Monday, March 10, 2014

Watching True Detective brought up mind pictures of real places in Pennsylvania.

True Detective' Recap: A Light at the End of the Tunnel 
A familiar finale proves our obsession with the show was about the journey, not the destination
  
"By locating its human monsters in the countryside, far from the supposedly corrupting influence of the modern city, this horror subgenre makes the argument that America's rot spreads up and out from the core. As Errol's sister-lover might put it, it's all around us: before you were born, after you die...
  
Whatever its faults, and they were many, True Detective's power lies in the way it made us feel when we watched it.
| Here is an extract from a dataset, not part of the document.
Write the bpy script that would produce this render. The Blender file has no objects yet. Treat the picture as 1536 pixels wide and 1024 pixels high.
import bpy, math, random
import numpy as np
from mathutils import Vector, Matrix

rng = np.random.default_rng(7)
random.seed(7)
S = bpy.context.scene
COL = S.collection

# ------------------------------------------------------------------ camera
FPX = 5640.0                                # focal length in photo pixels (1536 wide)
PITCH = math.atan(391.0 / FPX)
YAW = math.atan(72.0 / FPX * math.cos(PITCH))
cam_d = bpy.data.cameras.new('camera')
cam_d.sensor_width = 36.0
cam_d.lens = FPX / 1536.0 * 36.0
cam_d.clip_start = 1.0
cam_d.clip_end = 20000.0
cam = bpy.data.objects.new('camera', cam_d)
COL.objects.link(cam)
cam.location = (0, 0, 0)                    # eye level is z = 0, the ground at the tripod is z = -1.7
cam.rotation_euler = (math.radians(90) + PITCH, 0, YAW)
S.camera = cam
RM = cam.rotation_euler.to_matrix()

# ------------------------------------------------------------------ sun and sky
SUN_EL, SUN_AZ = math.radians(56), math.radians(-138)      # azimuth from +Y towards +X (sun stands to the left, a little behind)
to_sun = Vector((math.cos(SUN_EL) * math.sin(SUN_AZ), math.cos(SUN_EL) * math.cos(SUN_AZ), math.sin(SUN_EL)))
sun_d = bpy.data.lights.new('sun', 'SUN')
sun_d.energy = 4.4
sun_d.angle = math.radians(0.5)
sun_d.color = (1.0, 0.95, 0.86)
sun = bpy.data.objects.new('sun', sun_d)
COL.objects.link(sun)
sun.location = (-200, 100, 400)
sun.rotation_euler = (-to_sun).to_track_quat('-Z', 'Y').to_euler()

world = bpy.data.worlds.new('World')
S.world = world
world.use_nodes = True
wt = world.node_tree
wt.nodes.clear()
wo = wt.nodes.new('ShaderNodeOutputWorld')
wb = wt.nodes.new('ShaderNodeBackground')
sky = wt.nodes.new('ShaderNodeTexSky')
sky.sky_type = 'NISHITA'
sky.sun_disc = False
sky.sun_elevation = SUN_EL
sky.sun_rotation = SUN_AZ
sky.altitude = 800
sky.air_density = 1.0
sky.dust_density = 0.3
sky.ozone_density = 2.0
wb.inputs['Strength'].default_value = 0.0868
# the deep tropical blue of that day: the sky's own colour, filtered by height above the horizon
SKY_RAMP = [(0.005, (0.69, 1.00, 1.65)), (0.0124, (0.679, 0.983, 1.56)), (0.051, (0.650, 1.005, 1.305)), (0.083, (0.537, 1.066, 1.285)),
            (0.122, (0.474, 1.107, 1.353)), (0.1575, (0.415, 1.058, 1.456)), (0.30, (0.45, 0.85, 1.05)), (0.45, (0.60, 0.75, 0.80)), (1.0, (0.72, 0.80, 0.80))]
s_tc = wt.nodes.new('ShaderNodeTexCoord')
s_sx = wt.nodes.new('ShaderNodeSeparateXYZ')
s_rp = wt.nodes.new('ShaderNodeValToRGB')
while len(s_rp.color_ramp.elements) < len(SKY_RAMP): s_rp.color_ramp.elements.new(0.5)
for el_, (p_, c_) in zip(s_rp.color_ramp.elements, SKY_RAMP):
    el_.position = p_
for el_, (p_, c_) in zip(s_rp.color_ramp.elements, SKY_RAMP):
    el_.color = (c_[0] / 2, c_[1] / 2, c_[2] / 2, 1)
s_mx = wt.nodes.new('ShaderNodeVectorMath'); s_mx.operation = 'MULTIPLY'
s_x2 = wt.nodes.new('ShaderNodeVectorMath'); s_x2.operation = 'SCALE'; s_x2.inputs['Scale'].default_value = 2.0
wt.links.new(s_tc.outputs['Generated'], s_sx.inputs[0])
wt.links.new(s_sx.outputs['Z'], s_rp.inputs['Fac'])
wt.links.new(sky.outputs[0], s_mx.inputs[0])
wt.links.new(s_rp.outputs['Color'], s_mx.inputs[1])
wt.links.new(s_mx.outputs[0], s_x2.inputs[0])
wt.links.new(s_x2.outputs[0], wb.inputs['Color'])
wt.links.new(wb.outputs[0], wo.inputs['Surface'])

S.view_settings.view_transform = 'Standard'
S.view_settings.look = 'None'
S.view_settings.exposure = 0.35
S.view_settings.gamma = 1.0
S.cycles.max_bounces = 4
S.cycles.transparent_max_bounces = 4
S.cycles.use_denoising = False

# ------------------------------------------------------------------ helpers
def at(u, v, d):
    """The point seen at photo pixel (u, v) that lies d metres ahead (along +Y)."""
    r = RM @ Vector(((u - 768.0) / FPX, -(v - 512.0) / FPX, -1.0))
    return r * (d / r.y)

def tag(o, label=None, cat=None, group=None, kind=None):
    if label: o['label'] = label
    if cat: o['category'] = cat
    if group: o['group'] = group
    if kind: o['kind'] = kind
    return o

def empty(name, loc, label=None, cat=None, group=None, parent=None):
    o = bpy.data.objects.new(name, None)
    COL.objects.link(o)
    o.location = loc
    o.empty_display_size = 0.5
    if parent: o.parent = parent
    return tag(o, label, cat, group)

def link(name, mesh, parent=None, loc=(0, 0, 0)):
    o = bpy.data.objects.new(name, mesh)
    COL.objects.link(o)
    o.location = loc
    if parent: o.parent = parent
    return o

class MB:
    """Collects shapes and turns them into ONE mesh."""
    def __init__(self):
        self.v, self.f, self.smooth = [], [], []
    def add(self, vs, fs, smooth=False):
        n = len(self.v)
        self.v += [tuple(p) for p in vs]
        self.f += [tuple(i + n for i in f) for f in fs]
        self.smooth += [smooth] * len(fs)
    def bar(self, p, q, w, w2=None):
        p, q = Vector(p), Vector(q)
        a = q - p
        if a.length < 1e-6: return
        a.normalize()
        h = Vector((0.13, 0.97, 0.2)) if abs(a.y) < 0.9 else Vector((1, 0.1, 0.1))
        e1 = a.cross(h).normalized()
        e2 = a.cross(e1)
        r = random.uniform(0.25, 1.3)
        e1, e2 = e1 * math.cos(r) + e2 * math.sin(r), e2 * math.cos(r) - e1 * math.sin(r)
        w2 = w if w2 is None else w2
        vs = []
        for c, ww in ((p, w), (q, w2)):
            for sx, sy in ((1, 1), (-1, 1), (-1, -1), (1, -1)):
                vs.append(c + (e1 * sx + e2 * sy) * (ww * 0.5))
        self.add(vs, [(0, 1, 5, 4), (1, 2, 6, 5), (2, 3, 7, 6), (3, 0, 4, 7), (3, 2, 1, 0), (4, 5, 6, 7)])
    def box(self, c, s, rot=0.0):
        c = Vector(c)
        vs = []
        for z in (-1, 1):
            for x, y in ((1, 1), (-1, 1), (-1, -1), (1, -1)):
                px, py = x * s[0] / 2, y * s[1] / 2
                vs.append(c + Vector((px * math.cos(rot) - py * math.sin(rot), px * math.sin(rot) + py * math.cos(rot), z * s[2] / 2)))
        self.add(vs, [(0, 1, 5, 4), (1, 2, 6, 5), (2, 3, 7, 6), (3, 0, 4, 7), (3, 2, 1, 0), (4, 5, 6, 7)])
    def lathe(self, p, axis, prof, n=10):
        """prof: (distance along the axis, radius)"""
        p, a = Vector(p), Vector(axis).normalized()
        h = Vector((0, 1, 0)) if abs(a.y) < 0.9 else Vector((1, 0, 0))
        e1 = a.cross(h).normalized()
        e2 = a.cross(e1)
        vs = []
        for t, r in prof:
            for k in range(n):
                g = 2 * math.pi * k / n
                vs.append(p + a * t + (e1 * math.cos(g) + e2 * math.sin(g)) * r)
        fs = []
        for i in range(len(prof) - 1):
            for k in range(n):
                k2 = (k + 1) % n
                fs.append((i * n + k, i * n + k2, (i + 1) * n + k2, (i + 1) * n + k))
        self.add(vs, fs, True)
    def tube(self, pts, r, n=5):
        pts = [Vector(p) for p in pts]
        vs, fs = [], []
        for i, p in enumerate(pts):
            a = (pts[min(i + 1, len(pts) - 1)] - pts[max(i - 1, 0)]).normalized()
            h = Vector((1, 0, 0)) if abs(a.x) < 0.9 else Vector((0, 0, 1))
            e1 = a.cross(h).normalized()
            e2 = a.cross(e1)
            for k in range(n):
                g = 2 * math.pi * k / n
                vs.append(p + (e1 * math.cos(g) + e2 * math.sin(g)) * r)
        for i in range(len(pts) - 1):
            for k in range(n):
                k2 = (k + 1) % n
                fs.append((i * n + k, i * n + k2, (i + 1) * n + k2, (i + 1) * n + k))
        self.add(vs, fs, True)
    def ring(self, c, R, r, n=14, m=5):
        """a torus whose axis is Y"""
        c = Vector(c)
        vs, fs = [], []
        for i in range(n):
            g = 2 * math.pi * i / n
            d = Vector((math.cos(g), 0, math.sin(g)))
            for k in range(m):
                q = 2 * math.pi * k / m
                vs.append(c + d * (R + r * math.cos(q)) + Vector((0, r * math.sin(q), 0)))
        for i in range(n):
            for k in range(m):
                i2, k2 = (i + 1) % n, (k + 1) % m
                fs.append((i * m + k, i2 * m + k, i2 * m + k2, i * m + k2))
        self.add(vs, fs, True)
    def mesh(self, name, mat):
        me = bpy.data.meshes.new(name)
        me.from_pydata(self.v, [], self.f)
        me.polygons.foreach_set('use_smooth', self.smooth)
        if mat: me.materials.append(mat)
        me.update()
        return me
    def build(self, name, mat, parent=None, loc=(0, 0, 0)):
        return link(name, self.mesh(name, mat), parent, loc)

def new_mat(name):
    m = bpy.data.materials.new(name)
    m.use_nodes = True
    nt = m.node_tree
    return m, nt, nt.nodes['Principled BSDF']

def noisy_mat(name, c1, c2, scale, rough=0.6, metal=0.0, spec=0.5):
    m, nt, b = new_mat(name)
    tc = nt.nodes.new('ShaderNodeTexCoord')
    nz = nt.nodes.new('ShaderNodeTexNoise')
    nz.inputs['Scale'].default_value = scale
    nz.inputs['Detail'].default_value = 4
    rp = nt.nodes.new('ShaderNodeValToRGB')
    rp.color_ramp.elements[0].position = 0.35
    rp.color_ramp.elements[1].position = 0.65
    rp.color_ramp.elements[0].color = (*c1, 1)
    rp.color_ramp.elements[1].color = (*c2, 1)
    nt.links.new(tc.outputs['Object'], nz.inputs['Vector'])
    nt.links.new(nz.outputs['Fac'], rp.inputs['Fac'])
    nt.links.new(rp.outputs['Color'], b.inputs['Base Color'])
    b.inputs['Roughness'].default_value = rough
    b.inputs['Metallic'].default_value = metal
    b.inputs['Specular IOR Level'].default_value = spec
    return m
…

Like Rust and Marty, we'll always have the memory of being drawn into its dark territory."

There are places in Pennsylvania that look like scenes in “True Detective”.

They never took them out for show and tell but I knew that some of my flyfishing buddies carried a firearm in their vest. It seemed like a little much, at first.

Sometimes I drove to fishing spots on macadam, then dirt roads then just wheel tracks.

The best fishing is usually at sunrise and sunset. Which means that it’s dark when you walk in or dark when you walk out. If you let it your primal fear of the dark can take over.

I don't think there are Hoodoo believers in Pennsylvania’s countryside but there are some strange people. Like the guy who answered the female Census taker’s questions naked behind his screen door. At least he would talk. Most of the “backwoods” people in Montgomery County hid from the Census takers.

The Perkiomen flows through more civilized areas of Pennsylvania in Montgomery, Bucks and Berks Counties. There were “cross lighting celebrations” along the Perkiomen with KKK, skinheads and people with swastikas. The skinheads were or are illegal drug entrepreneurs. The “celebrations” still go on to this day slightly subdued and maybe without lit crosses because of the Perkiomen Trail.

I think the Perkiomen Watershed has about as much or more drug dealers as Coatesville does. It’s one more reason some of the locals didn’t want the Perkiomen Trail and the armed Montgomery County Park Rangers and State Troopers who patrol it.

It’s said that “Wilderness is a place where you can be eaten.” If you pay attention to the signs in places like Yellowstone Park that say “Bear in Area” I believe that wilder areas are safer than more civilized areas. It’s the civilized accessible fringes of wild areas that can be dangerous.

Maybe my flyfishing buddies had good reason to pack heat in their vests.